3D scene scripts:

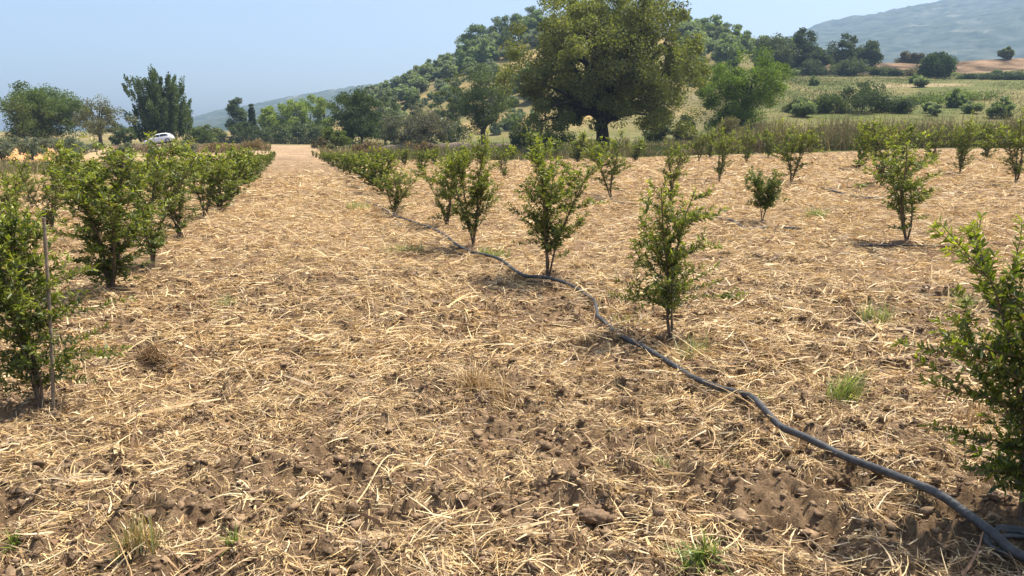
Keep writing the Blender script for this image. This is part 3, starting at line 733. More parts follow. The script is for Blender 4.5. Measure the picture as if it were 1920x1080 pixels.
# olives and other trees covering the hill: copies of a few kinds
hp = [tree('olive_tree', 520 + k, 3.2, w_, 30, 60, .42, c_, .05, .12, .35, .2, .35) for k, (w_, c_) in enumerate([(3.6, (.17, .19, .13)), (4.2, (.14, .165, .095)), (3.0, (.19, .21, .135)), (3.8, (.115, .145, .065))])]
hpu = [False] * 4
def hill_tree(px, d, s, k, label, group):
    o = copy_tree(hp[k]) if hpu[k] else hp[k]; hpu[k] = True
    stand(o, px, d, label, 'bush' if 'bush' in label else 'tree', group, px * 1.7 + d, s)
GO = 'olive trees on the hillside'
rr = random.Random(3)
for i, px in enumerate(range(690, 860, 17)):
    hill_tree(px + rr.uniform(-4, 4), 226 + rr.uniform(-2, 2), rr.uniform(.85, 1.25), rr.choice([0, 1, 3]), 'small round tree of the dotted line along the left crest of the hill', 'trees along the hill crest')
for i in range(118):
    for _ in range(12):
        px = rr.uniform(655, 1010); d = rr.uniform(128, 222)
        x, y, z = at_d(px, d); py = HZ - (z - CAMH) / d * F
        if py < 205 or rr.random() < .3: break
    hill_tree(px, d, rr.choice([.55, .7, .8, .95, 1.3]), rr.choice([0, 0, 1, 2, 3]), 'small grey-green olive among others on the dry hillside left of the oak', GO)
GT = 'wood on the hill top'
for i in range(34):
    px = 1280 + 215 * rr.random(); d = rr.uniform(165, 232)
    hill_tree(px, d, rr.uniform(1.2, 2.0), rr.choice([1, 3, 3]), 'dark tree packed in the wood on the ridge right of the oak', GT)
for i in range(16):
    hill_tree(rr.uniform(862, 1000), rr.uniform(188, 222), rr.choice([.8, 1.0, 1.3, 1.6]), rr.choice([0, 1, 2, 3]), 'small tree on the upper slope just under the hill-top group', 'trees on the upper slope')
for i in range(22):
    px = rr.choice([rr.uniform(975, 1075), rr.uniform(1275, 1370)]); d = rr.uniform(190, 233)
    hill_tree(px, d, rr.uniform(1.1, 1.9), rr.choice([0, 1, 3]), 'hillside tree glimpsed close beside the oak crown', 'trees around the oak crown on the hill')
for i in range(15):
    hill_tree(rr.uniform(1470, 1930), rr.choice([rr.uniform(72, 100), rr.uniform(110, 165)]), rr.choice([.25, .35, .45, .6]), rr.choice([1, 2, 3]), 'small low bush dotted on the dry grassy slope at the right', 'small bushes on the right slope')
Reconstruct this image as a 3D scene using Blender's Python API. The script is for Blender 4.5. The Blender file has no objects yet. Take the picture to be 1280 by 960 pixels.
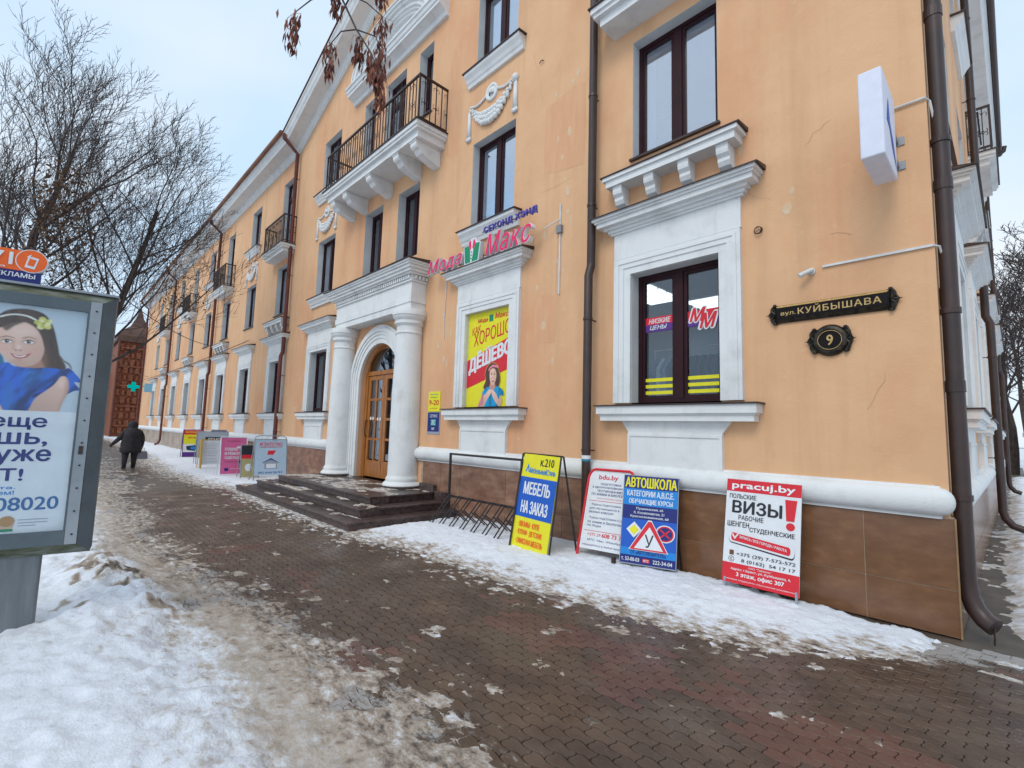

▸ **Task goal**: Return the full material word for word. Do not include the pictures.

▸ **Solution for this problem**:
Keep writing the Blender script for this image. This is part 3, starting at line 733. More parts follow. The script is for Blender 4.5. Measure the picture as if it were 1920x1080 pixels.
# olives and other trees covering the hill: copies of a few kinds
hp = [tree('olive_tree', 520 + k, 3.2, w_, 30, 60, .42, c_, .05, .12, .35, .2, .35) for k, (w_, c_) in enumerate([(3.6, (.17, .19, .13)), (4.2, (.14, .165, .095)), (3.0, (.19, .21, .135)), (3.8, (.115, .145, .065))])]
hpu = [False] * 4
def hill_tree(px, d, s, k, label, group):
    o = copy_tree(hp[k]) if hpu[k] else hp[k]; hpu[k] = True
    stand(o, px, d, label, 'bush' if 'bush' in label else 'tree', group, px * 1.7 + d, s)
GO = 'olive trees on the hillside'
rr = random.Random(3)
for i, px in enumerate(range(690, 860, 17)):
    hill_tree(px + rr.uniform(-4, 4), 226 + rr.uniform(-2, 2), rr.uniform(.85, 1.25), rr.choice([0, 1, 3]), 'small round tree of the dotted line along the left crest of the hill', 'trees along the hill crest')
for i in range(118):
    for _ in range(12):
        px = rr.uniform(655, 1010); d = rr.uniform(128, 222)
        x, y, z = at_d(px, d); py = HZ - (z - CAMH) / d * F
        if py < 205 or rr.random() < .3: break
    hill_tree(px, d, rr.choice([.55, .7, .8, .95, 1.3]), rr.choice([0, 0, 1, 2, 3]), 'small grey-green olive among others on the dry hillside left of the oak', GO)
GT = 'wood on the hill top'
for i in range(34):
    px = 1280 + 215 * rr.random(); d = rr.uniform(165, 232)
    hill_tree(px, d, rr.uniform(1.2, 2.0), rr.choice([1, 3, 3]), 'dark tree packed in the wood on the ridge right of the oak', GT)
for i in range(16):
    hill_tree(rr.uniform(862, 1000), rr.uniform(188, 222), rr.choice([.8, 1.0, 1.3, 1.6]), rr.choice([0, 1, 2, 3]), 'small tree on the upper slope just under the hill-top group', 'trees on the upper slope')
for i in range(22):
    px = rr.choice([rr.uniform(975, 1075), rr.uniform(1275, 1370)]); d = rr.uniform(190, 233)
    hill_tree(px, d, rr.uniform(1.1, 1.9), rr.choice([0, 1, 3]), 'hillside tree glimpsed close beside the oak crown', 'trees around the oak crown on the hill')
for i in range(15):
    hill_tree(rr.uniform(1470, 1930), rr.choice([rr.uniform(72, 100), rr.uniform(110, 165)]), rr.choice([.25, .35, .45, .6]), rr.choice([1, 2, 3]), 'small low bush dotted on the dry grassy slope at the right', 'small bushes on the right slope')
Reconstruct this image as a 3D scene using Blender's Python API. The script is for Blender 4.5. The Blender file has no objects yet. Take the picture to be 1280 by 960 pixels.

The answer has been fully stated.